I went back to City Hall tonight, for more hugs and tears. We're all in this together now. We stumble. There are no answers.  What are all these tv people still doing here?
The flowers, candles, kind notes. (Thanks, Greg for doing this). We see former mayors, many employees, policemen and policewomen. We meet Costa Mesans we've never met before who came tonight because they too were sad. More hugs.  They do seem to take away the pain if only for a moment.
We pray for Huy's friends and family and read the messages about his life. Thankful for his committment to our city. He was a good worker.
We hate to leave but finally drive away in the darkness.
We love our city, and now, we really do know it: we love each other too.  Any differences we might have had over the years don't matter now.  And all that matters is that we Costa Mesans stick together and try to be there for each other--and especially for our employees, through this trying time.  This won't be easy and it won't be over soon.  Miles to go before we sleep kind of thing. Maybe Huy is smiling from Heaven. In his own way, Huy is bringing us together. And that has to be a good thing.

Wednesday, March 2, 2011

Employees Honor Allan Roeder

We laughed, we cried.  Brad and Dane produced a great summary of Allan's life. Allan spoke, with a few tears, of his great love for all of our employees and our City.   You'll have to ask one of our great employees to fill you in. 

Why are we such a great city? Because for more than 25 years Allan Roeder has been the leader--through many, many council members, who came and went--he was there for continuity.  His integrity. His humility. His love for our city. His love for our residents.  The way he LISTENS to you and helps you understand everything, even pensions and pension reform. All of that stuff matters, it really does.

His legacy?  Our employees who serve our residents with respect--regardless.

I am not opposed to analyzing how we deliver services which may lead to outsourcing, I just don't think we need to jump the gun and send pink slips to our employees before we do our homework.  I agree to the principles, just not the tactics.

Out of respect for our residents and employees, we always have, under Allan Roeder's direction, asked staff to gather all the facts, present the options, listened to the public and voted.

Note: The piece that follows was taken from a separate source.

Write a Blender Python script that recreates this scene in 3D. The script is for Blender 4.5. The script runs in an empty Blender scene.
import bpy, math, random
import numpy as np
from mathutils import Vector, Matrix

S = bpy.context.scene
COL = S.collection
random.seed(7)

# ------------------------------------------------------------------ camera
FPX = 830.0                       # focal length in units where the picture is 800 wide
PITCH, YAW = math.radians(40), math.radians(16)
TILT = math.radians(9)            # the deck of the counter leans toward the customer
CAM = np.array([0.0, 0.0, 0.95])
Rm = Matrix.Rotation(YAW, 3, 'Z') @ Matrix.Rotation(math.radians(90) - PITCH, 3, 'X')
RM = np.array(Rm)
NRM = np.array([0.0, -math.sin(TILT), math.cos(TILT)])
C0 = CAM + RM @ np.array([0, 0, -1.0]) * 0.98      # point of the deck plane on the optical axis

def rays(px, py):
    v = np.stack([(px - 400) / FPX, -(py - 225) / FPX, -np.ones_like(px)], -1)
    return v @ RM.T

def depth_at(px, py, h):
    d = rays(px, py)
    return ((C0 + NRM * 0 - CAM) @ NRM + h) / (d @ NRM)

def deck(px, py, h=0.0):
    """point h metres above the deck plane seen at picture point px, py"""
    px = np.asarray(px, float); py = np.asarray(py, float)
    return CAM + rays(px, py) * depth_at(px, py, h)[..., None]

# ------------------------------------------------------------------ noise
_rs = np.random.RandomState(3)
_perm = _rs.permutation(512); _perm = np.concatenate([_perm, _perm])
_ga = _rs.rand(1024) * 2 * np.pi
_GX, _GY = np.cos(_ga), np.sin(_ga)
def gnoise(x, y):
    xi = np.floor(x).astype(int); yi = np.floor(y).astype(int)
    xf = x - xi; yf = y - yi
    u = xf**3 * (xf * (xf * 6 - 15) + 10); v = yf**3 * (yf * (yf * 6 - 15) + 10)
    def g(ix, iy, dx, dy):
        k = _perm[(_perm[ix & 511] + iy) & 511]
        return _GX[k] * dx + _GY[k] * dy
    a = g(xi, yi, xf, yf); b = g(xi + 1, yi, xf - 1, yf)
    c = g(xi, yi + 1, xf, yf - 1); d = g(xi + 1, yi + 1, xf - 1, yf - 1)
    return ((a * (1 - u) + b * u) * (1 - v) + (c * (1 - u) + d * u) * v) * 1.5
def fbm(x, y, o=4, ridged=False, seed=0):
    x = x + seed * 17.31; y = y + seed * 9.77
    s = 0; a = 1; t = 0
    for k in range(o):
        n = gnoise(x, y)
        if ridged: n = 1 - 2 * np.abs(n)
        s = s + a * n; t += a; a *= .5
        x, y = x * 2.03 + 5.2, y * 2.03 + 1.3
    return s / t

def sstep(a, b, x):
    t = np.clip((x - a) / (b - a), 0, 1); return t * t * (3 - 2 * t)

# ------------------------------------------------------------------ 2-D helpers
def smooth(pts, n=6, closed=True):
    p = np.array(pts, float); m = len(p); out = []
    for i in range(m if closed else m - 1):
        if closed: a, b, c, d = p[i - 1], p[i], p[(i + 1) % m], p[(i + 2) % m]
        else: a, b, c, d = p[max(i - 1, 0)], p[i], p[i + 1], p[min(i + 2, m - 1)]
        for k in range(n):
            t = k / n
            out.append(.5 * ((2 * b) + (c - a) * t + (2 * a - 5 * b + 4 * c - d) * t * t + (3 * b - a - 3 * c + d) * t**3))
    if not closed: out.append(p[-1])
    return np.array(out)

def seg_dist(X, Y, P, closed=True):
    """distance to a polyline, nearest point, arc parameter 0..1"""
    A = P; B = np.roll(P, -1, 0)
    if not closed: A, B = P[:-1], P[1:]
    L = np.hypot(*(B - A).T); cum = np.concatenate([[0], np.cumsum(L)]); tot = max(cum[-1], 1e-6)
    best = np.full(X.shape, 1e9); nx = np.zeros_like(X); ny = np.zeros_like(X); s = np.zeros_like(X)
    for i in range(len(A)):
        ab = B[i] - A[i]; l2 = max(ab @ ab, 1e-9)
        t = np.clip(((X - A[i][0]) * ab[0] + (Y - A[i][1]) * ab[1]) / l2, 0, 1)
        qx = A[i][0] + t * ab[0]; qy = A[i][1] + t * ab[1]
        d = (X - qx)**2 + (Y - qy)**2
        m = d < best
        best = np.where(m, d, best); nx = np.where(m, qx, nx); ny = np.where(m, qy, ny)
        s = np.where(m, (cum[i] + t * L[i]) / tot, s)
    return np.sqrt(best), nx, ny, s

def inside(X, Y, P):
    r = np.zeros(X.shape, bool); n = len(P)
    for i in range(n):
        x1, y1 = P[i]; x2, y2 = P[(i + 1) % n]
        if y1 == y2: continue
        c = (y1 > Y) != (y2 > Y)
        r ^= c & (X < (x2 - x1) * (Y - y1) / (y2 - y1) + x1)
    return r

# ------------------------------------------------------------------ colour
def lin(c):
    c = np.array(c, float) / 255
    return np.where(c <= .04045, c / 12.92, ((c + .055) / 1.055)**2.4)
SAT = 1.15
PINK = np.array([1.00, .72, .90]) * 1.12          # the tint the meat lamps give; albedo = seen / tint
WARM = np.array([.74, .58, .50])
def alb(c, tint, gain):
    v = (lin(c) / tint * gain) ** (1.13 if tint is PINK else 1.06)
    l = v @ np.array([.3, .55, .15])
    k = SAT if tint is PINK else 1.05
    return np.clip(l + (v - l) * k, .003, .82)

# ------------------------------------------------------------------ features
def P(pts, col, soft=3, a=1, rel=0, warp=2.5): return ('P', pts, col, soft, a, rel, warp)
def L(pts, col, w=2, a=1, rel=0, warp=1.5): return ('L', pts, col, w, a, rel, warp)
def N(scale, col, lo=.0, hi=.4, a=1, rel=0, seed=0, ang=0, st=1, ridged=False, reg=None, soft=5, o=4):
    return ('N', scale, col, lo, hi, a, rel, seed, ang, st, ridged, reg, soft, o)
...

We were prepared before we made our decisions.

In the last four years that I have served on the Council it has not been "us" versus "them".  All residents were equal in my opinion and I have tried to go out of my way to listen to other viewpoints.  Everyone knows I am a Conservative Republican, but I understand we have residents who have other ideologies and as an elected official who wants the best for Costa Mesa, I feel it is my duty to listen to their viewpoints and try to understand and take that information into account when I vote on issues impacting Costa Mesa residents. We are all taxpayers and want the best for our city.

In the past, although I  may have disagreed with residents and public input, I was respectful and honored those who had different ideas. Sometimes, after public input, I have changed my mind on a matter. (I voted for the city manager-CEO name change, for example. ) That's what the "public hearing" is for. As a public official I have been reminded many times, that I should not make up my mind on any matter before I come to the meeting.

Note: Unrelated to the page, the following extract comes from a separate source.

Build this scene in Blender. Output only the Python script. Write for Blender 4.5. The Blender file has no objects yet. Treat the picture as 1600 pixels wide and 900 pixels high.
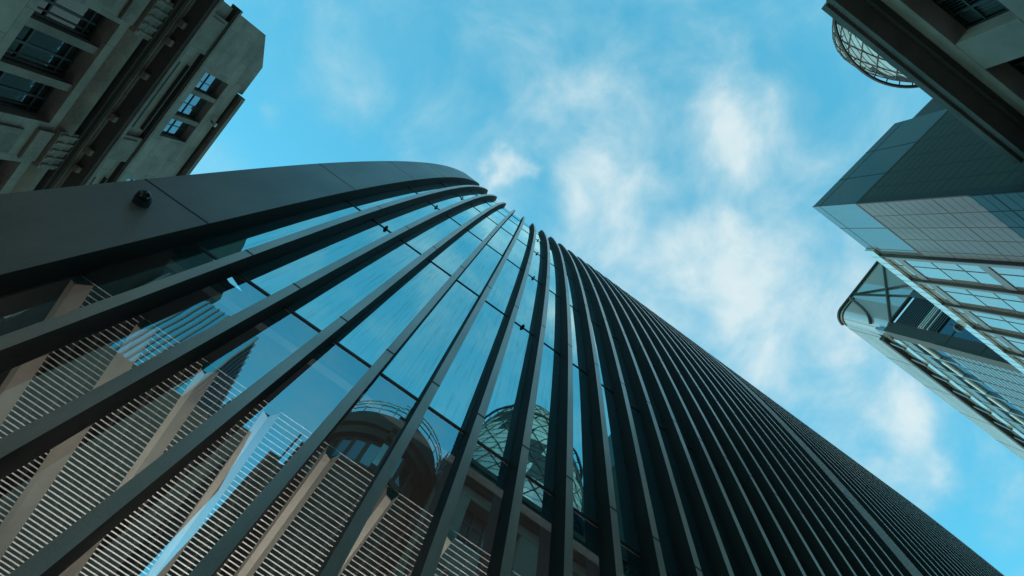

However, now a new process has begun whereby one or two council members present some item to the mayor to be put on the agenda, and voila, it happens and takes on a life of its own.  The facts will be gathered later, input from residents (who don't understand what is going on anyway), doesn't matter and there is a bigger picture here that only a few are privy to.  There is a condescending attitude toward our residents and employees and their input. There is an unwillingness to be flexible and study issues before voting. I think we are micromanaging and doing things the city manager should be doing or delegating.  Being on the city council is NOT a full time job.

What's the rush? People have asked me about how I plan to solve the budget issues--I will continue to work with staff as I have always done. We have a standard budget process.   I do not believe our situation is as dire as others believe.  We are not running out of money. There are some exaggerations of the projections--the PERS numbers after next year for example.   The chart "Pooled cash investments by fund" show we are trending back with $66 million total in the fund.  Pension projections vary also. There is not just one way to look at something. Outsourcing could be more expensive.

In the last two budget cycles we have cut about $35 million and employees have helped us by offering solutions including paying for their retirement benefits. I don't think we should put the blame on our employees--it is what is--we need to work together to find solutions and I will continue to do that. But at this point the Council is not willing to even meet with them. I can't understand why staff was not brought in to discuss adding paramedics.  I am concerned about legal challenges to the lay off notices as well.  We might end up spending more on legal costs when we intended to save money.

With sadness, I bid good bye to Mr. Roeder and thank him for all he has done for our city and to help me be a better public servant. He has set the bar very high as an example for us, and to honor him I believe we all will continue to maintain that bar as we go forward.